• [Problem details]: Omit any picture, and return the remaining data exactly as written.

-- START OF Data shown --

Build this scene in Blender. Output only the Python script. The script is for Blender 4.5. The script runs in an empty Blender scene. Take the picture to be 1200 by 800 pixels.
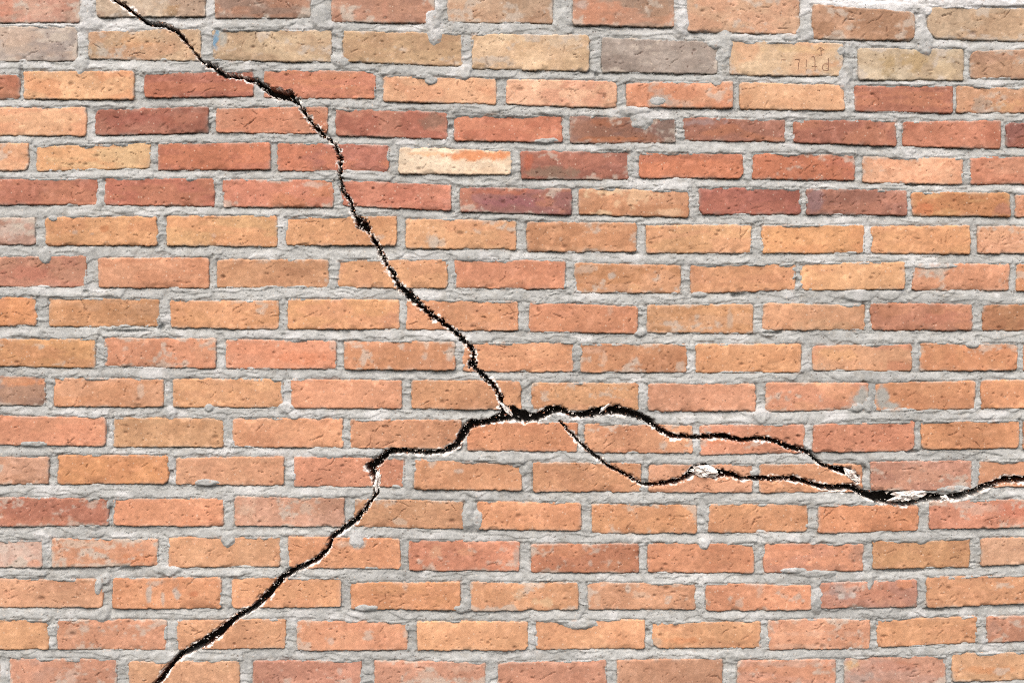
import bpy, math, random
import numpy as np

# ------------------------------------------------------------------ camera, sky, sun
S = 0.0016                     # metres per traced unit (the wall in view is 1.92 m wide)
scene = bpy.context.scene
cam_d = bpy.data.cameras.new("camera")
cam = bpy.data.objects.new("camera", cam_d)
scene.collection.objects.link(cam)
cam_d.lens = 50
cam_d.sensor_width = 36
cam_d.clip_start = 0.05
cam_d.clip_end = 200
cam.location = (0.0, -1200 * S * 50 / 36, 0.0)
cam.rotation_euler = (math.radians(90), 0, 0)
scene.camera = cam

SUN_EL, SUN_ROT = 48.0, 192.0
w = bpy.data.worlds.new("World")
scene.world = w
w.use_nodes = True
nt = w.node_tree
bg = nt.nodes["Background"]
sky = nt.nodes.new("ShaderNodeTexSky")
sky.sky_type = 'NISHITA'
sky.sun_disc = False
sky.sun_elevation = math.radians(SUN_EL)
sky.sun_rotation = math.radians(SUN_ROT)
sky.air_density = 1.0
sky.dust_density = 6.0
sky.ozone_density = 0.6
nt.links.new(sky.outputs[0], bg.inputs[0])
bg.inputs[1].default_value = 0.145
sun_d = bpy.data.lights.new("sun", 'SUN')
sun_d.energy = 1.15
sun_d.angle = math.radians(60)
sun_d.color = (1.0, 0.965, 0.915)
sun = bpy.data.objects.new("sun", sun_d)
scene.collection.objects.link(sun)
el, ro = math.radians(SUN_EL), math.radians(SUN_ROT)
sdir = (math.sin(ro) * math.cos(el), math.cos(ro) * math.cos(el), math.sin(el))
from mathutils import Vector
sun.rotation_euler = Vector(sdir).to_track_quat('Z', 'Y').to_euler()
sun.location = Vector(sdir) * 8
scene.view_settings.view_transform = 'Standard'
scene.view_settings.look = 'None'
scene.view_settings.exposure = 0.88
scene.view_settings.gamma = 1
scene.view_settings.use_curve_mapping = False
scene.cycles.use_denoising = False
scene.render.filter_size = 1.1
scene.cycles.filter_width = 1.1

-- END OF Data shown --

• [Finished answer]:
Build this scene in Blender. Output only the Python script. The script is for Blender 4.5. The script runs in an empty Blender scene. Take the picture to be 1200 by 800 pixels.
import bpy, math, random
import numpy as np

# ------------------------------------------------------------------ camera, sky, sun
S = 0.0016                     # metres per traced unit (the wall in view is 1.92 m wide)
scene = bpy.context.scene
cam_d = bpy.data.cameras.new("camera")
cam = bpy.data.objects.new("camera", cam_d)
scene.collection.objects.link(cam)
cam_d.lens = 50
cam_d.sensor_width = 36
cam_d.clip_start = 0.05
cam_d.clip_end = 200
cam.location = (0.0, -1200 * S * 50 / 36, 0.0)
cam.rotation_euler = (math.radians(90), 0, 0)
scene.camera = cam

SUN_EL, SUN_ROT = 48.0, 192.0
w = bpy.data.worlds.new("World")
scene.world = w
w.use_nodes = True
nt = w.node_tree
bg = nt.nodes["Background"]
sky = nt.nodes.new("ShaderNodeTexSky")
sky.sky_type = 'NISHITA'
sky.sun_disc = False
sky.sun_elevation = math.radians(SUN_EL)
sky.sun_rotation = math.radians(SUN_ROT)
sky.air_density = 1.0
sky.dust_density = 6.0
sky.ozone_density = 0.6
nt.links.new(sky.outputs[0], bg.inputs[0])
bg.inputs[1].default_value = 0.145
sun_d = bpy.data.lights.new("sun", 'SUN')
sun_d.energy = 1.15
sun_d.angle = math.radians(60)
sun_d.color = (1.0, 0.965, 0.915)
sun = bpy.data.objects.new("sun", sun_d)
scene.collection.objects.link(sun)
el, ro = math.radians(SUN_EL), math.radians(SUN_ROT)
sdir = (math.sin(ro) * math.cos(el), math.cos(ro) * math.cos(el), math.sin(el))
from mathutils import Vector
sun.rotation_euler = Vector(sdir).to_track_quat('Z', 'Y').to_euler()
sun.location = Vector(sdir) * 8
scene.view_settings.view_transform = 'Standard'
scene.view_settings.look = 'None'
scene.view_settings.exposure = 0.88
scene.view_settings.gamma = 1
scene.view_settings.use_curve_mapping = False
scene.cycles.use_denoising = False
scene.render.filter_size = 1.1
scene.cycles.filter_width = 1.1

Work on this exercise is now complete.